— begin —

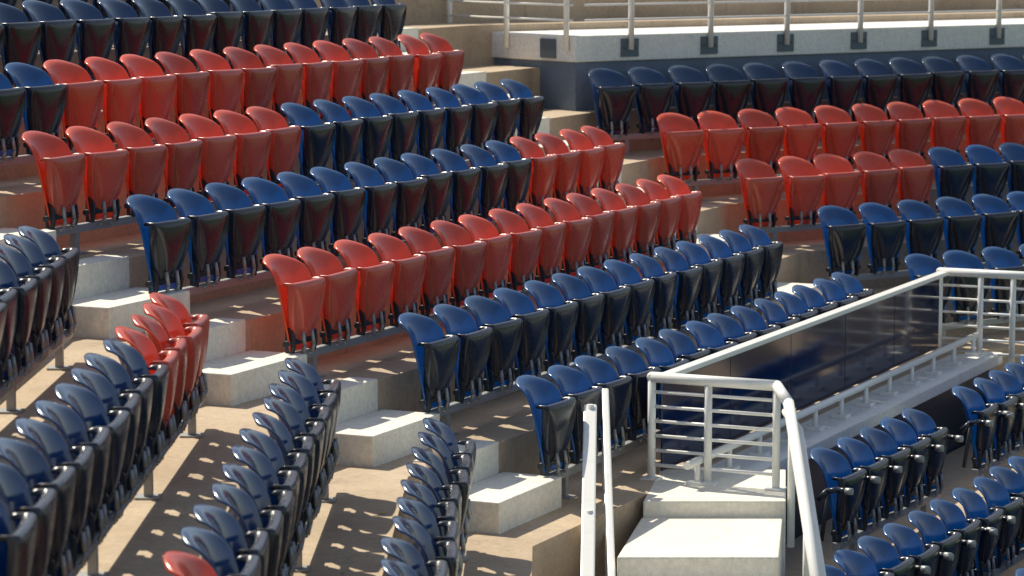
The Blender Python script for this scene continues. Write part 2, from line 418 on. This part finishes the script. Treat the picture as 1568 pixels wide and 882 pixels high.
for h in (-.05,.15,.35,.55,.75,.9):
    tube(bm,FR.P(Q-.0,t0-.03,h),FR.P(Q-2.2,t0-.03,h),.03 if h<0 else .011)
done(bm,'concourse_railing',[M_WHT])
bm=bmesh.new()
for t in tp:
    fbox(bm,FR,Q+.001,Q+.018,t-.11,t+.11,1.09,1.27,0,.003)
    for dt in (-.07,.07):
        tube(bm,FR.P(Q+.01,t+dt,1.18),FR.P(Q+.035,t+dt,1.18),.012)
fbox(bm,FR,Q-.55,Q-.3,t0-.02,t0-.002,1.09,1.28,0,.003)
done(bm,'railing_bolt_plates',[M_PLATE])
# ground
bm=bmesh.new();wbox(bm,-900,900,-900,900,2.0,3.0);done(bm,'grass_field',[M_GR])
# ------------------------------------------------------------------ light
az,el=RAD(-41),RAD(51)
sd=Vector((math.sin(az)*math.cos(el),math.cos(az)*math.cos(el),math.sin(el)))
L=bpy.data.lights.new('sun','SUN');L.energy=5.0;L.angle=RAD(.5);L.color=(1,.93,.77)
lo=bpy.data.objects.new('sun',L);scn.collection.objects.link(lo);lo.rotation_euler=sd.to_track_quat('Z','Y').to_euler()
w=bpy.data.worlds.new('World');scn.world=w;w.use_nodes=True
nt=w.node_tree;bg=nt.nodes['Background'];sky=nt.nodes.new('ShaderNodeTexSky');sky.sky_type='NISHITA';sky.sun_disc=False
sky.sun_elevation=el;sky.sun_rotation=az
hs=nt.nodes.new('ShaderNodeHueSaturation');hs.inputs['Saturation'].default_value=.72
nt.links.new(sky.outputs[0],hs.inputs['Color']);nt.links.new(hs.outputs[0],bg.inputs[0]);bg.inputs[1].default_value=.12
# ------------------------------------------------------------------ camera
cam=bpy.data.cameras.new('camera');cam.lens=4450/1568*36;cam.sensor_width=36;cam.clip_end=3000
cam.dof.use_dof=True;cam.dof.focus_distance=20.5;cam.dof.aperture_fstop=3.2
co=bpy.data.objects.new('camera',cam);scn.collection.objects.link(co)
co.location=(0,0,ZC);co.rotation_euler=(RAD(90)-math.atan(551.3/4450),0,0)
scn.camera=co
scn.view_settings.view_transform='Standard';scn.view_settings.look='None';scn.view_settings.exposure=0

— end —

* **Exercise prompt**: Take the listing above and print it exactly, apart from the pictures.

* **Response**:
The Blender Python script for this scene continues. Write part 2, from line 418 on. This part finishes the script. Treat the picture as 1568 pixels wide and 882 pixels high.
for h in (-.05,.15,.35,.55,.75,.9):
    tube(bm,FR.P(Q-.0,t0-.03,h),FR.P(Q-2.2,t0-.03,h),.03 if h<0 else .011)
done(bm,'concourse_railing',[M_WHT])
bm=bmesh.new()
for t in tp:
    fbox(bm,FR,Q+.001,Q+.018,t-.11,t+.11,1.09,1.27,0,.003)
    for dt in (-.07,.07):
        tube(bm,FR.P(Q+.01,t+dt,1.18),FR.P(Q+.035,t+dt,1.18),.012)
fbox(bm,FR,Q-.55,Q-.3,t0-.02,t0-.002,1.09,1.28,0,.003)
done(bm,'railing_bolt_plates',[M_PLATE])
# ground
bm=bmesh.new();wbox(bm,-900,900,-900,900,2.0,3.0);done(bm,'grass_field',[M_GR])
# ------------------------------------------------------------------ light
az,el=RAD(-41),RAD(51)
sd=Vector((math.sin(az)*math.cos(el),math.cos(az)*math.cos(el),math.sin(el)))
L=bpy.data.lights.new('sun','SUN');L.energy=5.0;L.angle=RAD(.5);L.color=(1,.93,.77)
lo=bpy.data.objects.new('sun',L);scn.collection.objects.link(lo);lo.rotation_euler=sd.to_track_quat('Z','Y').to_euler()
w=bpy.data.worlds.new('World');scn.world=w;w.use_nodes=True
nt=w.node_tree;bg=nt.nodes['Background'];sky=nt.nodes.new('ShaderNodeTexSky');sky.sky_type='NISHITA';sky.sun_disc=False
sky.sun_elevation=el;sky.sun_rotation=az
hs=nt.nodes.new('ShaderNodeHueSaturation');hs.inputs['Saturation'].default_value=.72
nt.links.new(sky.outputs[0],hs.inputs['Color']);nt.links.new(hs.outputs[0],bg.inputs[0]);bg.inputs[1].default_value=.12
# ------------------------------------------------------------------ camera
cam=bpy.data.cameras.new('camera');cam.lens=4450/1568*36;cam.sensor_width=36;cam.clip_end=3000
cam.dof.use_dof=True;cam.dof.focus_distance=20.5;cam.dof.aperture_fstop=3.2
co=bpy.data.objects.new('camera',cam);scn.collection.objects.link(co)
co.location=(0,0,ZC);co.rotation_euler=(RAD(90)-math.atan(551.3/4450),0,0)
scn.camera=co
scn.view_settings.view_transform='Standard';scn.view_settings.look='None';scn.view_settings.exposure=0